>> BEGIN
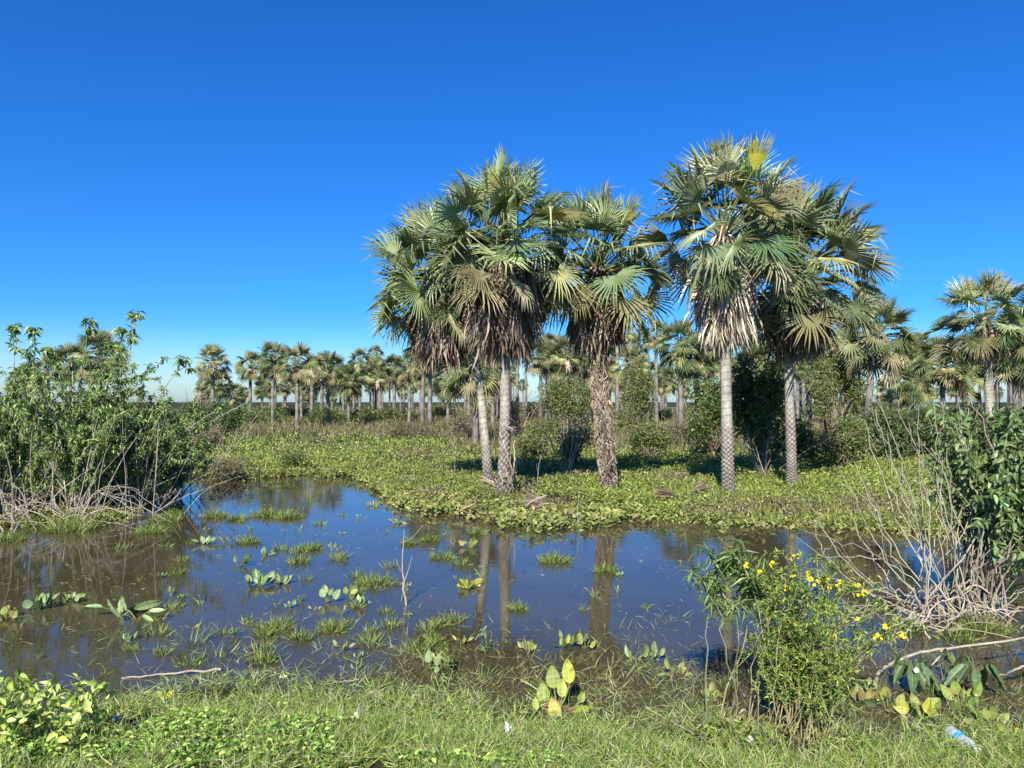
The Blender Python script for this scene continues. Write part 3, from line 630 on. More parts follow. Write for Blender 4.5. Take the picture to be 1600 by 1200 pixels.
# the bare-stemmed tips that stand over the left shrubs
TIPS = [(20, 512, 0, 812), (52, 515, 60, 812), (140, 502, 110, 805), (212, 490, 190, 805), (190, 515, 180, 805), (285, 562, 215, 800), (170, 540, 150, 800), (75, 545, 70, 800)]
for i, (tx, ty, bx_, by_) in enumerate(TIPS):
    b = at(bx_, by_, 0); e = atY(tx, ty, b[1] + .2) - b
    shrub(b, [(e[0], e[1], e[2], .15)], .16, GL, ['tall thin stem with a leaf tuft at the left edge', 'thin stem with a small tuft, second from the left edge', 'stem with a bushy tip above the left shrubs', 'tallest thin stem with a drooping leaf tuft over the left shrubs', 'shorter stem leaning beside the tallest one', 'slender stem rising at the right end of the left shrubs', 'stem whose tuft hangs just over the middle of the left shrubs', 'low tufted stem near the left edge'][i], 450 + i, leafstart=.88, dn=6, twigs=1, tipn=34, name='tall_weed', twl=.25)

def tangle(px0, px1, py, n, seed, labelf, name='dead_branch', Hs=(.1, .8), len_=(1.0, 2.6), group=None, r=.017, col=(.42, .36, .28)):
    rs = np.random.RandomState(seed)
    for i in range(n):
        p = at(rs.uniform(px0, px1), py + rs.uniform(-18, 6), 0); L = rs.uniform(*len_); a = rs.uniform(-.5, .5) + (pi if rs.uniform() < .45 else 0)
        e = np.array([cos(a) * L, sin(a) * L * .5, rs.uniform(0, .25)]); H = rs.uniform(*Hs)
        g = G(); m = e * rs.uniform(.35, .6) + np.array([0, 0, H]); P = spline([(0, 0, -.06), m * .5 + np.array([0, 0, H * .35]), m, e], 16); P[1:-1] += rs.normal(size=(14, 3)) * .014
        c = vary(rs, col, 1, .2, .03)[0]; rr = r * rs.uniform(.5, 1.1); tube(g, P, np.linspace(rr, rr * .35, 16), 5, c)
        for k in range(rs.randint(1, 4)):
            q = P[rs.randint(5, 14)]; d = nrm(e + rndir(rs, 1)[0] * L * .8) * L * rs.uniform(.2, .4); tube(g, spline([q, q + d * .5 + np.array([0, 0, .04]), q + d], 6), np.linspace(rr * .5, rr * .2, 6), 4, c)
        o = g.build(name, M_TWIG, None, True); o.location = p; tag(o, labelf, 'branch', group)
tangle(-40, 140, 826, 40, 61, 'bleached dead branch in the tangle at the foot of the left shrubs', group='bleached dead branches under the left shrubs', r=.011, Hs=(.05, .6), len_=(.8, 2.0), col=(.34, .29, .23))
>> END
## [Exercise directions]
Give every line above again exactly, with no pictures.

## [Answer to this problem]
The Blender Python script for this scene continues. Write part 3, from line 630 on. More parts follow. Write for Blender 4.5. Take the picture to be 1600 by 1200 pixels.
# the bare-stemmed tips that stand over the left shrubs
TIPS = [(20, 512, 0, 812), (52, 515, 60, 812), (140, 502, 110, 805), (212, 490, 190, 805), (190, 515, 180, 805), (285, 562, 215, 800), (170, 540, 150, 800), (75, 545, 70, 800)]
for i, (tx, ty, bx_, by_) in enumerate(TIPS):
    b = at(bx_, by_, 0); e = atY(tx, ty, b[1] + .2) - b
    shrub(b, [(e[0], e[1], e[2], .15)], .16, GL, ['tall thin stem with a leaf tuft at the left edge', 'thin stem with a small tuft, second from the left edge', 'stem with a bushy tip above the left shrubs', 'tallest thin stem with a drooping leaf tuft over the left shrubs', 'shorter stem leaning beside the tallest one', 'slender stem rising at the right end of the left shrubs', 'stem whose tuft hangs just over the middle of the left shrubs', 'low tufted stem near the left edge'][i], 450 + i, leafstart=.88, dn=6, twigs=1, tipn=34, name='tall_weed', twl=.25)

def tangle(px0, px1, py, n, seed, labelf, name='dead_branch', Hs=(.1, .8), len_=(1.0, 2.6), group=None, r=.017, col=(.42, .36, .28)):
    rs = np.random.RandomState(seed)
    for i in range(n):
        p = at(rs.uniform(px0, px1), py + rs.uniform(-18, 6), 0); L = rs.uniform(*len_); a = rs.uniform(-.5, .5) + (pi if rs.uniform() < .45 else 0)
        e = np.array([cos(a) * L, sin(a) * L * .5, rs.uniform(0, .25)]); H = rs.uniform(*Hs)
        g = G(); m = e * rs.uniform(.35, .6) + np.array([0, 0, H]); P = spline([(0, 0, -.06), m * .5 + np.array([0, 0, H * .35]), m, e], 16); P[1:-1] += rs.normal(size=(14, 3)) * .014
        c = vary(rs, col, 1, .2, .03)[0]; rr = r * rs.uniform(.5, 1.1); tube(g, P, np.linspace(rr, rr * .35, 16), 5, c)
        for k in range(rs.randint(1, 4)):
            q = P[rs.randint(5, 14)]; d = nrm(e + rndir(rs, 1)[0] * L * .8) * L * rs.uniform(.2, .4); tube(g, spline([q, q + d * .5 + np.array([0, 0, .04]), q + d], 6), np.linspace(rr * .5, rr * .2, 6), 4, c)
        o = g.build(name, M_TWIG, None, True); o.location = p; tag(o, labelf, 'branch', group)
tangle(-40, 140, 826, 40, 61, 'bleached dead branch in the tangle at the foot of the left shrubs', group='bleached dead branches under the left shrubs', r=.011, Hs=(.05, .6), len_=(.8, 2.0), col=(.34, .29, .23))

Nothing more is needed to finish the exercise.